Louise Perry is on a mission: ‘It wasn’t enough just to point out the problems with our new sexual culture,’ she declares at the start of her punchy first book The Case Against the Sexual Revolution. So she offers advice as well to the young women she believes have been ‘utterly failed by liberal feminism’.
That’s because contemporary sexual mores have exposed them to risks, the most serious of which are linked to some men’s propensity for violence. Women, Perry argues, have in recent decades been conditioned to repress their desire for attachment. They have learned instead to behave in ways more typical of men, with their greater (on average) appetite for casual sex or ‘sociosexuality’.
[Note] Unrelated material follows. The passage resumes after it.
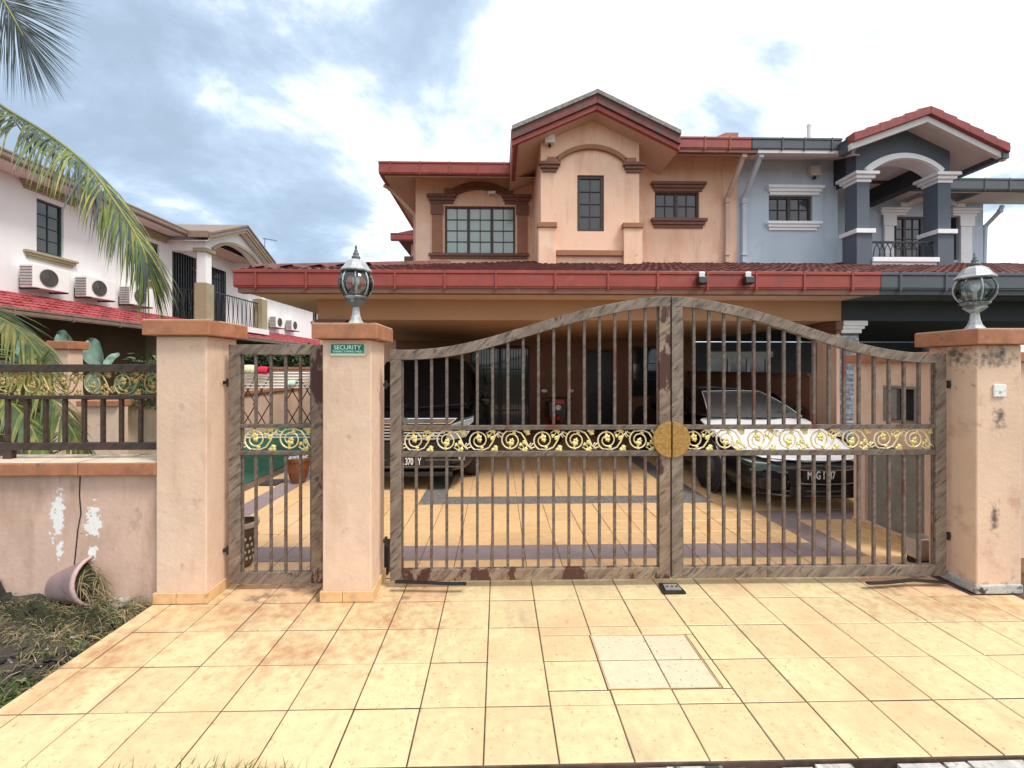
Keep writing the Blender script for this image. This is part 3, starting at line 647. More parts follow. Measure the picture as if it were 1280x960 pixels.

Perry, who says that working for a rape crisis service changed her attitudes, points to the dangers of sado-masochistic sex, as shown by the rise of the ‘rough sex’ defence, whereby the growing number of women (and smaller number of men) killed by their partners are claimed in court to have consented to the violence which led to their deaths.
But Perry believes the problem goes deeper. She attacks the normalisation of extreme pornography, hook-up culture and the apps which promote it, and the ethically weak concept of consent whereby a person’s agreement to any given activity is regarded as the last word.
Missionaries preaching sexual restraint are liable to be mocked, and Perry has been compared to Mary Whitehouse. But Christian morality is not the motivation for the sexual counter-revolution she proposes. She does not want a return to the way things were before birth control and abortion were legalised, when single mothers were stigmatised and their babies taken away from them. Instead of this punitive double standard, she argues for a new sexual settlement which allows for differences between males and females, and a version of feminism that supports this.